On Jan 30 2008, Robert Hailey wrote:
>No, in the way I am thinking this is even expected; a node can
>advertise whatever network-id it wants (just an integer), it is up to
>the peers to make sense of it.

I don't see how that can be made robust against malicious nodes.

>Some time in the future, using (for example) routed pings it breaks up
>it's peers into groups. e.g. I can ping peer #3 through peer#2, so
>they are on the same network.

How do you authenticate the routed pings, to prevent an attacker from 
replying on behalf of another node? How do you prevent an attacker from 
forwarding pings but dropping (selected) requests?

The attacker isn't necessarily interested in creating a dungeon (certainly 
not a detectable one) - he might just want to control a large region of the 
key space, either to monitor it or to censor selected keys, while 
responding normally to other requests.

>Processing in order of largest-group first: for all these groups, we
>advertise the most-common network id in that group towards all of
>them; unless that id is taken by a larger group (already processed),
>in which case a random id is assigned to that group (or the next-most
>common?). Which is to say every 'group' has a distinct network id
>(assigned & advertised by-us) favoring what they are advertising
>already.

Sorry, I don't understand the purpose of advertising - are nodes supposed 
to pay attention to what we think their network ID should be? What if an 
attacker sends hundreds of different network IDs to each node, or hundreds 
of copies of the same network ID that appear to originate from different 
nodes?

>We choose our network id based on successes; I don't think it even
>matters specifically how... Since all peers are advertising (possibly-
>different) ids to us, we take the most-common id among peer's from
>which >50% of our successes come from (for example).

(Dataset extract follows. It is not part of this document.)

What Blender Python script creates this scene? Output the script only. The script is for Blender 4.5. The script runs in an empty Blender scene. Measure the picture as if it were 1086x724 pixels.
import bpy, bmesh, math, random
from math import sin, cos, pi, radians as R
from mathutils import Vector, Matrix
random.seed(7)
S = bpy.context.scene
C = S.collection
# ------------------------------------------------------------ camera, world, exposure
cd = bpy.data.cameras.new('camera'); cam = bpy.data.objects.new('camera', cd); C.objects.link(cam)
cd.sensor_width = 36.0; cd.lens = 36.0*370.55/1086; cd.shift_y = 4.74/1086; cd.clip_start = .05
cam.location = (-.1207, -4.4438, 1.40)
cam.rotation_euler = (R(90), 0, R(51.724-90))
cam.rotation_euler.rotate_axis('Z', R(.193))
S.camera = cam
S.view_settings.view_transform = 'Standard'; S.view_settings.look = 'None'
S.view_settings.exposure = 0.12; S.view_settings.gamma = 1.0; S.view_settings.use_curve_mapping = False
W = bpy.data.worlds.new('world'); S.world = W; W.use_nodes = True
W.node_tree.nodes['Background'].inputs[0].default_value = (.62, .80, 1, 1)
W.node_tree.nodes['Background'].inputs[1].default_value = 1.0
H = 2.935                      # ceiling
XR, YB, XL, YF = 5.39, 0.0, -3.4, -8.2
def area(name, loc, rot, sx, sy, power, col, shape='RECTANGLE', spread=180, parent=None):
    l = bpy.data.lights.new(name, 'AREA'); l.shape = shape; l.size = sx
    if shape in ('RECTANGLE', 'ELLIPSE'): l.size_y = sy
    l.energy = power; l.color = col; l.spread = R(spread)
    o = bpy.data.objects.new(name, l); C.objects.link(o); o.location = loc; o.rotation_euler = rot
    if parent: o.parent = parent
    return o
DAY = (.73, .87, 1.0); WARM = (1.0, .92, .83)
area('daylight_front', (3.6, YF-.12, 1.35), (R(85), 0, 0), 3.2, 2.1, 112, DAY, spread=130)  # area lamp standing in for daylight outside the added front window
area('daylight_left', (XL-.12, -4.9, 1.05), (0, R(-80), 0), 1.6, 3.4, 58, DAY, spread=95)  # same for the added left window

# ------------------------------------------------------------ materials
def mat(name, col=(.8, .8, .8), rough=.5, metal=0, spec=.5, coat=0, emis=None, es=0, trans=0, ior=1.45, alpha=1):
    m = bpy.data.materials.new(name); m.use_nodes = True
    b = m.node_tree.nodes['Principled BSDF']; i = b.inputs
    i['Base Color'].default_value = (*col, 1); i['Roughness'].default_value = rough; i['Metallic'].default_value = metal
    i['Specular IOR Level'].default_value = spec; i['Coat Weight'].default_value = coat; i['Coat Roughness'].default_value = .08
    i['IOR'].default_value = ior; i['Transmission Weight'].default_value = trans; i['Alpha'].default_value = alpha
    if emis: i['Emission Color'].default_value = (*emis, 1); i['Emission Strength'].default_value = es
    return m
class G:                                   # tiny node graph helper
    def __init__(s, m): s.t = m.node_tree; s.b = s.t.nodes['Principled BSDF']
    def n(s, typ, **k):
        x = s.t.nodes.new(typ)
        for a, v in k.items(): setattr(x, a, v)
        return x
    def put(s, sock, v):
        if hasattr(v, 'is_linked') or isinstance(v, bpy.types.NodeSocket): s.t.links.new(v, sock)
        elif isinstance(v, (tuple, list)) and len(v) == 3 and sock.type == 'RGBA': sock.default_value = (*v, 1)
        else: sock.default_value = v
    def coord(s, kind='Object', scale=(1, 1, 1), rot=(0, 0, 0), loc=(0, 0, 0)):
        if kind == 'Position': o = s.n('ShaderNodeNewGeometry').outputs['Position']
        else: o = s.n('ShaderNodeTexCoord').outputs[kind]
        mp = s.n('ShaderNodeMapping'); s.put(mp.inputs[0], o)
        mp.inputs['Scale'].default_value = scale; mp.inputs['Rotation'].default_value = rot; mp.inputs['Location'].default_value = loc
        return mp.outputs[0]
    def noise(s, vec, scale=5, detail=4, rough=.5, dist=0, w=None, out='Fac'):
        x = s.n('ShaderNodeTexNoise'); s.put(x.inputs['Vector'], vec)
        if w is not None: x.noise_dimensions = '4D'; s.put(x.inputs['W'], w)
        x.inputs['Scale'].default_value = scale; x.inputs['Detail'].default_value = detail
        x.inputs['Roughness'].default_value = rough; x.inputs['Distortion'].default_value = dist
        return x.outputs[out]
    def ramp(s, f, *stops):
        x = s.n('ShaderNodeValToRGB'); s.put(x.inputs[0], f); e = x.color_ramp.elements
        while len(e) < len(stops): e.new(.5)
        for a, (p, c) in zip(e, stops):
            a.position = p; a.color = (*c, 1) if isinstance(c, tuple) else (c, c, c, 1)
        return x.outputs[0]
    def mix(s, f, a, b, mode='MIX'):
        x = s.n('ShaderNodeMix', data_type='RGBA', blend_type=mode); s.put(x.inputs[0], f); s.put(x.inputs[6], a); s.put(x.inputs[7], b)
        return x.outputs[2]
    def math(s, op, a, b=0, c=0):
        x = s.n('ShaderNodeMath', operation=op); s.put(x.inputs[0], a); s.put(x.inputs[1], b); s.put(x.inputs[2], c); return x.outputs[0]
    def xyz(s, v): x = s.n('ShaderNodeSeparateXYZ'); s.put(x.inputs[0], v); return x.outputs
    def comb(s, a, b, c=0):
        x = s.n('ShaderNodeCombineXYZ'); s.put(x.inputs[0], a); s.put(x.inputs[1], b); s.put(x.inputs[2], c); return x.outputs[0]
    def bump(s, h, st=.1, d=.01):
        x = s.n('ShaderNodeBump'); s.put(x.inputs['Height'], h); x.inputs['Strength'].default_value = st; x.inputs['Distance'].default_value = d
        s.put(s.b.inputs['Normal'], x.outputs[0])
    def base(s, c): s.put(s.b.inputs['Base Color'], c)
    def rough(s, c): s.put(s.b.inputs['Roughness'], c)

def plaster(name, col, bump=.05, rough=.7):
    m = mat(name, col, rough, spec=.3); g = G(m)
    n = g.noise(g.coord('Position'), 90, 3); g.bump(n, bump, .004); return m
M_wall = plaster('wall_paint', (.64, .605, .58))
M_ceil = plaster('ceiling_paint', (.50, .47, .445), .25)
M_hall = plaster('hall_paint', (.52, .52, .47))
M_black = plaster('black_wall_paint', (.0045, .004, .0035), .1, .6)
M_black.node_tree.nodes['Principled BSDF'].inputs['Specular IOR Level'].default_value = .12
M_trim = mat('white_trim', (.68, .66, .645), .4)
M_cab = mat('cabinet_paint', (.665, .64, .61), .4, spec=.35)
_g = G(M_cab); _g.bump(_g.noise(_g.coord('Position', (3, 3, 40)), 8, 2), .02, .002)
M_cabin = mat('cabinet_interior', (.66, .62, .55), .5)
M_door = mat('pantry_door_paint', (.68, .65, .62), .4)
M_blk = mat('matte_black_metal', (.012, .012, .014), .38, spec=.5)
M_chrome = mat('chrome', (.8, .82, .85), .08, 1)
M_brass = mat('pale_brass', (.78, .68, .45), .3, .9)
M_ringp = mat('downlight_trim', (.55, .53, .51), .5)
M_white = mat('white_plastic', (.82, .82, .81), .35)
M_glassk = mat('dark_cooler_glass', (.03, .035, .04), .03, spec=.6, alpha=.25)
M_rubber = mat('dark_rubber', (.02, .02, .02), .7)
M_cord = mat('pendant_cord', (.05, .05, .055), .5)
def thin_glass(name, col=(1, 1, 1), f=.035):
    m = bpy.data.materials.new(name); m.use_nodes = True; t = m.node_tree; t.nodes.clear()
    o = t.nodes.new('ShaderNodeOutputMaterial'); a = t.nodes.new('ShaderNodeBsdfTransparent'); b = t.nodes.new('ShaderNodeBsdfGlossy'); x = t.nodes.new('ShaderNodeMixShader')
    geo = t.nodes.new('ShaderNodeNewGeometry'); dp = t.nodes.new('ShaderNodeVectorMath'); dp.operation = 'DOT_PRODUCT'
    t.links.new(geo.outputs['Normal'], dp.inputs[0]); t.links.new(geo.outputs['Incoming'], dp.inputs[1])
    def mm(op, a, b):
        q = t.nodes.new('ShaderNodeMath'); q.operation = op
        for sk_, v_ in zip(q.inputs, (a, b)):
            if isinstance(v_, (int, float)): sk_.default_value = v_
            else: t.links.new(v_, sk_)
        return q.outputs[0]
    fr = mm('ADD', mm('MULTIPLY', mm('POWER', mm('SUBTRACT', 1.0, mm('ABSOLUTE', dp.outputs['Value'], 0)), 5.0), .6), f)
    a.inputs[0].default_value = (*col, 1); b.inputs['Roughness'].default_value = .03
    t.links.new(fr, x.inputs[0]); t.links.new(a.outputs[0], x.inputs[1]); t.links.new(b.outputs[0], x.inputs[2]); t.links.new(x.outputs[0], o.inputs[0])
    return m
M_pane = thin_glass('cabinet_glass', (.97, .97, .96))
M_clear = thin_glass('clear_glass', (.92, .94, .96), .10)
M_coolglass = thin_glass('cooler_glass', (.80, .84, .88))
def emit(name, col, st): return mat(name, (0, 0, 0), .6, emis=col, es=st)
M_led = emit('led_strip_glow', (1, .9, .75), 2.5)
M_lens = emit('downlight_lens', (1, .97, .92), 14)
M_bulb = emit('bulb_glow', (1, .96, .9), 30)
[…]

Anything that uses "most common" as a criterion is vulnerable to flooding 
and/or Sybil attacks.

>I suspect it
>would work even if we simply took the network id advertised to us by
>the peer of our last successful request.

An attacker could respond normally to requests but advertise a different 
network ID each time to prevent network IDs from stabilising.

>We would need (1) a routing table, and (2) to be notified of other
>networks somehow.

Sorry to be negative but I don't think we're going to come up with a 
back-of-an-envelope solution to this problem. Routing in untrusted networks 
has received a lot of research attention recently because the US military 
is starting to deploy ad hoc wireless networks, and so far there are no 
good solutions that don't depend on a trusted certificate authority. Here's 
a review of some of the relevant literature:

http://www.cs.ucl.ac.uk/staff/mrogers/literature-review.html#robust-routing
http://www.cs.ucl.ac.uk/staff/mrogers/literature-review.html#anonymous-manet

>And since there could be a *lot* of junk-network
>information, we just keep a psuedo-LRU of recently seen network ids
>(where multiple peers having the same network success: favoring the
>peer with the more recent success than higher htl? but probably
>promoting them both). Keep, say, 100-1000 network ids.

An attacker could respond normally to most requests, advertising a 
different network ID each time to flood the LRU.